__What the task asks__.
Copy exactly the lines from the beginning of the data down to and including the line holding "PI = math.pi", without any pictures.

__Data excerpt__.
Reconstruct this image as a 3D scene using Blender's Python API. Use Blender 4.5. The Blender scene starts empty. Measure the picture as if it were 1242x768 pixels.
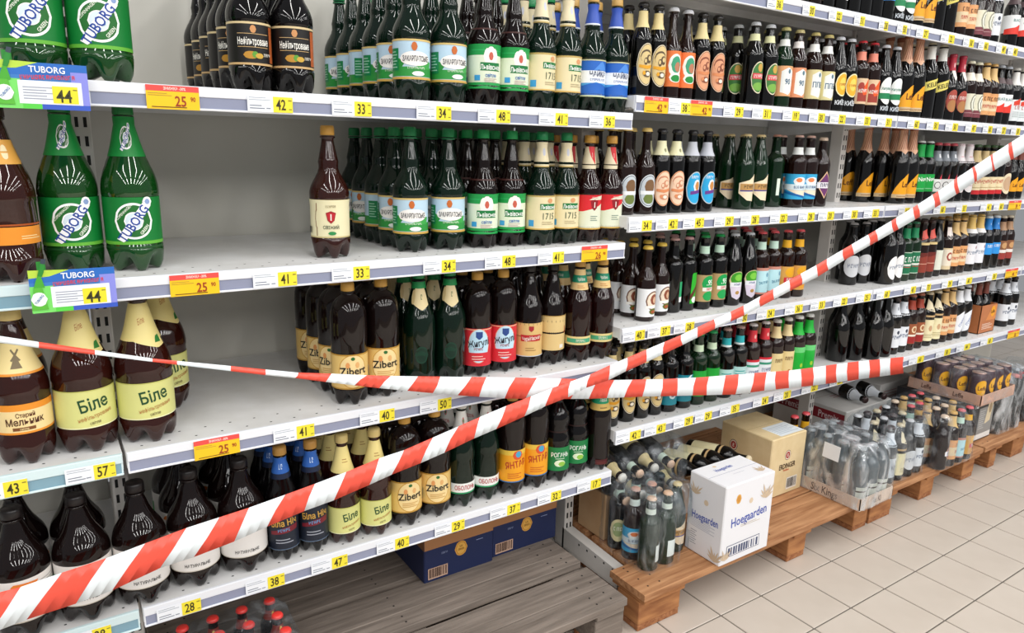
import bpy, bmesh, math, random
from mathutils import Vector, Matrix
random.seed(7)
SC = bpy.context.scene
COL = SC.collection
PI = math.pi

# ------------------------------------------------------------------ camera
cam_data = bpy.data.cameras.new('camera')
cam = bpy.data.objects.new('camera', cam_data)
COL.objects.link(cam)
cam_data.sensor_fit = 'HORIZONTAL'
cam_data.sensor_width = 36.0
cam_data.lens = 36.0 * 874.395 / 1242.0
cam_data.clip_start = 0.02
yaw, pit, rol = math.radians(33.9375), math.radians(-13.2767), math.radians(1.4124)
fw = Vector((math.sin(yaw) * math.cos(pit), math.cos(yaw) * math.cos(pit), math.sin(pit)))
rt = Vector((math.cos(yaw), -math.sin(yaw), 0))
up = rt.cross(fw)
r2 = rt * math.cos(rol) + up * math.sin(rol)
u2 = -rt * math.sin(rol) + up * math.cos(rol)
m = Matrix((r2, u2, -fw)).transposed().to_4x4()
m.translation = Vector((-0.1062, -1.4686, 1.3338))
cam.matrix_world = m
SC.camera = cam

# ------------------------------------------------------------------ light
SC.view_settings.view_transform = 'Standard'
SC.view_settings.look = 'None'
SC.view_settings.gamma = 1.0
SC.view_settings.exposure = 0.28
SC.view_settings.use_curve_mapping = False
world = bpy.data.worlds.new('shop_air')
SC.world = world
world.use_nodes = True
world.node_tree.nodes['Background'].inputs['Color'].default_value = (0.93, 0.96, 1.0, 1)
world.node_tree.nodes['Background'].inputs['Strength'].default_value = 0.26
for j in range(7):                                    # seven rows of ceiling tubes running away from the shelves
    for ly, pw in ((-1.9, 23), (-5.1, 40)):
        ld = bpy.data.lights.new('ceiling_tube', 'AREA')
        ld.shape = 'RECTANGLE'
        ld.size = 0.075
        ld.size_y = 2.7
        ld.energy = pw
        ld.color = (1.0, 0.985, 0.96)
        lo = bpy.data.objects.new('ceiling_tube', ld)
        lo.location = (-2.3 + j * 1.25, ly, 2.95)
        COL.objects.link(lo)

FRONTS = {
    'n1': [(-0.069, 0.05, 'tub', 2), (0.014, 0.05, 'tub', 2), (0.289, 0.06, 'neo', 7), (0.372, 0.06, 'neo', 7), (0.637, 0.06, 'zak', 6), (0.73, 0.06, 'zak', 6), (0.825, 0.06, 'lvi', 3), (0.907, 0.06, 'lvi', 3), (0.987, 0.06, 's17', 3), (1.069, 0.06, 's17', 3), (1.147, 0.06, 'cha', 3), (1.226, 0.06, 'cha', 2)],
    'n2': [(-0.141, 0.06, 'bor', 2), (-0.067, 0.12, 'tub', 2), (0.018, 0.1, 'tub', 2), (0.45, 0.09, 'one', 1), (0.651, 0.1, 'zak', 6), (0.752, 0.1, 'zak', 6), (0.845, 0.09, 'lvi', 4), (0.929, 0.09, 'lvi', 4), (0.999, 0.07, 's17', 4), (1.08, 0.07, 's17', 4), (1.158, 0.07, 'red', 3), (1.241, 0.07, 'red', 3)],
    'n3': [(-0.154, 0.07, 'mil', 2), (-0.064, 0.075, 'bil', 1), (0.025, 0.07, 'bil', 2), (0.476, 0.065, 'zib', 4), (0.563, 0.08, 'zib', 4), (0.671, 0.1, 'obp', 4), (0.758, 0.1, 'obp', 4), (0.837, 0.1, 'zhi', 4), (0.919, 0.1, 'zhi', 4), (0.996, 0.09, 'che', 4), (1.075, 0.09, 'tan', 3), (1.138, 0.07, 'tal', 3), (1.221, 0.065, 'tal', 3)],
    'n4': [(-0.192, 0.05, 'bwh', 2), (-0.09, 0.05, 'bwh', 2), (-0.005, 0.05, 'bwh', 2), (0.073, 0.06, 'bwh', 3), (0.154, 0.06, 'bwh', 3), (0.223, 0.05, 'bni', 3), (0.303, 0.05, 'bni', 3), (0.383, 0.05, 'bil1', 3), (0.463, 0.045, 'bil1', 3), (0.536, 0.05, 'zib', 4), (0.616, 0.055, 'zib', 4), (0.696, 0.06, 'obw', 4), (0.774, 0.06, 'obw', 4), (0.844, 0.05, 'yan', 4), (0.924, 0.05, 'yan', 4), (1.019, 0.05, 'rog', 3), (1.1, 0.06, 'rog', 3), (1.169, 0.045, 'drk', 3)],
    'm1': [(1.313, 0.05, 'gcr', 2), (1.369, 0.05, 'gcr', 2), (1.426, 0.05, 'gor', 2), (1.482, 0.05, 'gor', 2), (1.542, 0.05, 'gsa', 2), (1.605, 0.05, 'gsa', 2), (1.772, 0.05, 'gch', 5), (1.842, 0.05, 'gch', 2), (1.916, 0.05, 'g90g', 2), (1.986, 0.05, 'g90', 2), (2.069, 0.05, 'gpp', 2), (2.141, 0.05, 'gpp', 2), (2.206, 0.05, 'gci', 2), (2.268, 0.05, 'gci', 2), (2.337, 0.05, 'gem', 2), (2.409, 0.05, 'gem', 2), (2.481, 0.05, 'gwg', 2), (2.552, 0.05, 'gwg', 2), (2.641, 0.06, 'lef', 3)],
    'f1': [(2.701, 0.05, 'lef', 2), (2.788, 0.05, 'kel', 2), (2.873, 0.05, 'kel', 2), (2.954, 0.05, 'grf', 2), (3.031, 0.05, 'grf', 2), (3.103, 0.05, 'gar', 2), (3.164, 0.05, 'gar', 2), (3.233, 0.05, 'goc', 2), (3.297, 0.05, 'goc', 2), (3.362, 0.05, 'gwr', 2), (3.428, 0.05, 'gwr', 2), (3.504, 0.05, 'gwn', 2), (3.574, 0.05, 'gwn', 2), (3.646, 0.05, 'gwn', 2)],
    'm2': [(1.301, 0.07, 'gsi', 3), (1.374, 0.07, 'gsi', 3), (1.433, 0.07, 'gpi', 2), (1.494, 0.07, 'gpi', 2), (1.561, 0.07, 'gbl', 2), (1.626, 0.07, 'gbl', 2), (1.818, 0.08, 'ggd', 4), (1.887, 0.08, 'ggd', 4), (2.022, 0.12, 'ggr', 2), (2.075, 0.08, 'gbb', 2), (2.148, 0.08, 'gbb', 1), (2.223, 0.08, 'gpu', 1)],
    'f2': [(2.644, 0.17, 'lef', 2), (2.631, 0.07, 'lef', 4), (2.712, 0.07, 'lef', 2), (2.79, 0.07, 'ggl', 2), (2.876, 0.07, 'ggl', 2), (2.96, 0.07, 'gwt', 2), (3.032, 0.07, 'gwt', 2), (3.093, 0.07, 'gwt', 2), (3.168, 0.07, 'gpk', 2), (3.246, 0.07, 'gpk', 2), (3.318, 0.07, 'grb', 2), (3.393, 0.07, 'grb', 2), (3.461, 0.07, 'grb', 2), (3.524, 0.07, 'grb', 2), (3.595, 0.07, 'gbr', 2), (3.668, 0.07, 'lef5', 2), (3.735, 0.07, 'lef5', 2), (3.821, 0.07, 'gbr', 2)],
    'm3': [(1.394, 0.055, 'gnn', 4), (1.486, 0.09, 'gnn', 3), (1.551, 0.1, 'gdk', 3), (1.613, 0.1, 'gdg', 3), (1.672, 0.09, 'gsg', 3), (1.746, 0.09, 'gsg', 3), (1.813, 0.085, 'gle', 3), (1.888, 0.085, 'gle', 3), (1.947, 0.085, 'gcb', 3), (2.017, 0.085, 'gcb', 3), (2.083, 0.08, 'gyr', 3), (2.146, 0.075, 'gyr', 1)],
    'f3': [(2.547, 0.12, 'gbw', 2), (2.63, 0.12, 'gbw', 2), (2.63, 0.06, 'gov', 3), (2.725, 0.07, 'gov', 3), (2.796, 0.07, 'gdg2', 2), (2.866, 0.07, 'gdg2', 2), (2.943, 0.07, 'gbn', 2), (3.017, 0.07, 'gbn', 2), (3.085, 0.07, 'gws', 2), (3.17, 0.07, 'gwq', 2), (3.235, 0.07, 'goc', 2), (3.294, 0.07, 'goc', 2), (3.378, 0.07, 'gkr', 2), (3.456, 0.07, 'gkr', 2), (3.536, 0.07, 'gbu', 2), (3.61, 0.07, 'gbu', 2), (3.677, 0.07, 'gar2', 2), (3.746, 0.07, 'gar2', 2), (3.834, 0.07, 'gyd', 2), (3.906, 0.07, 'gyd', 2)],
    'm4': [(1.279, 0.055, 'gcr', 3), (1.349, 0.06, 'gcr', 3), (1.408, 0.06, 'gcr', 3), (1.464, 0.06, 'gcr', 3), (1.524, 0.06, 'gte', 3), (1.591, 0.06, 'gte', 3), (1.643, 0.06, 'ggb', 3), (1.709, 0.06, 'ggb', 3), (1.788, 0.06, 'gtl', 3), (1.854, 0.06, 'gtl', 3), (1.92, 0.06, 'grn', 3), (1.987, 0.06, 'grn', 3), (2.042, 0.06, 'gch2', 3), (2.101, 0.06, 'gch2', 3), (2.157, 0.06, 'ggn', 3), (2.225, 0.06, 'ggn', 1)],
    'f4': [(2.541, 0.12, 'mag', 2), (2.613, 0.1, 'mag', 2), (2.644, 0.07, 'mag', 2), (2.732, 0.07, 'mag', 2), (2.806, 0.07, 'gws2', 2), (2.881, 0.07, 'gws2', 2), (2.959, 0.07, 'gbn2', 2), (3.034, 0.07, 'gbn2', 2), (3.109, 0.07, 'gcm', 2), (3.18, 0.07, 'gcm', 2), (3.243, 0.07, 'goc', 2), (3.302, 0.07, 'goc', 2), (3.375, 0.07, 'gwd', 2), (3.443, 0.07, 'gwd', 2), (3.839, 0.07, 'gws2', 2), (3.919, 0.07, 'gws2', 2), (3.987, 0.07, 'ggr', 2)],
    'm0': [(1.772, 0.05, 'gdk', 1), (1.832, 0.05, 'gdk', 1), (1.894, 0.05, 'gdk', 1), (1.958, 0.05, 'gdk', 1), (2.024, 0.05, 'gch2', 1), (2.092, 0.05, 'gdk', 1), (2.162, 0.05, 'gdk', 1), (2.235, 0.05, 'gbu', 1), (2.3, 0.05, 'gbu', 1), (2.367, 0.05, 'gbu', 1), (2.436, 0.05, 'gbu', 1), (2.502, 0.05, 'gwg', 1), (2.559, 0.05, 'gwg', 1)],
    'f0': [(2.627, 0.05, 'lef', 1), (2.693, 0.05, 'lef', 1), (2.772, 0.05, 'kel', 1), (2.854, 0.05, 'kel', 1), (2.944, 0.05, 'goc', 1), (3.012, 0.05, 'goc', 1), (3.082, 0.05, 'gar', 1), (3.147, 0.05, 'gar', 1), (3.214, 0.05, 'gws2', 1), (3.374, 0.05, 'gwr', 1), (3.468, 0.05, 'gwr', 1)],
}
TAGS = {
    'n1': [(0.133, 0.088, 'p25⁹⁰'), (0.305, 0.086, '42'), (0.47, 0.085, '33'), (0.659, 0.085, '34'), (0.815, 0.088, '48'), (0.986, 0.088, '41'), (1.141, 0.085, '36')],
    'n2': [(0.145, 0.089, 'p25⁹⁰'), (0.297, 0.086, '41'), (0.458, 0.085, '33'), (0.673, 0.084, '34'), (0.84, 0.086, '48'), (0.994, 0.082, '41'), (1.138, 0.089, 'p26⁹⁰')],
    'l3': [(-0.178, 0.035, '43'), (-0.061, 0.082, '57')],
    'l4': [(-0.095, 0.074, '28')],
    'n3': [(0.163, 0.086, 'p25⁹⁰'), (0.32, 0.085, '41'), (0.512, 0.085, '40'), (0.663, 0.085, '50')],
    'n4': [(0.066, 0.084, '28'), (0.241, 0.084, '38'), (0.387, 0.086, '47'), (0.546, 0.087, '40'), (0.703, 0.086, '29'), (0.872, 0.096, '37'), (1.019, 0.081, '32'), (1.162, 0.088, '17')],
    'm1': [(1.328, 0.088, 'p42'), (1.416, 0.08, '38'), (1.503, 0.087, 'p42'), (1.639, 0.093, '29'), (1.767, 0.088, '31'), (1.909, 0.082, '19'), (2.043, 0.083, '30'), (2.157, 0.087, '22'), (2.306, 0.084, '33'), (2.439, 0.089, '31')],
    'f1': [(2.629, 0.079, '60'), (2.766, 0.089, '50'), (2.909, 0.095, '50'), (3.061, 0.087, '47'), (3.202, 0.084, '60'), (3.323, 0.081, '27'), (3.455, 0.092, '50')],
    'm2': [(1.298, 0.087, '34'), (1.4, 0.085, '42'), (1.509, 0.087, '45'), (1.641, 0.093, '29'), (1.761, 0.087, '28'), (1.903, 0.085, '22'), (2.049, 0.086, '28'), (2.159, 0.09, '20'), (2.303, 0.086, '30'), (2.434, 0.096, '33')],
    'f2': [(2.653, 0.076, '44'), (2.917, 0.091, '60'), (3.093, 0.09, '33'), (3.306, 0.097, '41'), (3.422, 0.093, '60'), (3.577, 0.123, 'p39')],
    'm3': [(1.3, 0.09, '40'), (1.4, 0.092, '37'), (1.505, 0.093, '28'), (1.77, 0.049, '30'), (1.889, 0.091, '24'), (2.039, 0.097, '36'), (2.175, 0.094, '33'), (2.311, 0.094, '22'), (2.457, 0.094, '25')],
    'f3': [(2.592, 0.088, '60'), (2.785, 0.089, '45'), (2.908, 0.073, '73'), (3.078, 0.085, '39'), (3.234, 0.119, '60'), (3.476, 0.097, '50'), (3.671, 0.173, 'p44')],
    'm4': [(1.304, 0.1, '42'), (1.414, 0.089, '43'), (1.536, 0.094, '29'), (1.628, 0.079, '29'), (1.754, 0.096, '35'), (1.913, 0.081, '24'), (2.031, 0.095, '20'), (2.19, 0.097, '22'), (2.354, 0.082, '28')],
    'f4': [(2.923, 0.13, '60'), (3.145, 0.126, '50'), (3.322, 0.126, '44'), (3.543, 0.144, '60'), (3.817, 0.204, 'p50')],
    'm0': [(1.778, 0.071, '36'), (1.939, 0.06, '30'), (2.077, 0.069, '22'), (2.21, 0.059, '31'), (2.351, 0.054, '28'), (2.466, 0.061, '50')],
    'f0': [(2.601, 0.076, '27'), (2.778, 0.099, '22'), (2.935, 0.081, '50'), (3.053, 0.084, '60'), (3.201, 0.082, '49'), (3.303, 0.085, '40')],
}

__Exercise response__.
Reconstruct this image as a 3D scene using Blender's Python API. Use Blender 4.5. The Blender scene starts empty. Measure the picture as if it were 1242x768 pixels.
import bpy, bmesh, math, random
from mathutils import Vector, Matrix
random.seed(7)
SC = bpy.context.scene
COL = SC.collection
PI = math.pi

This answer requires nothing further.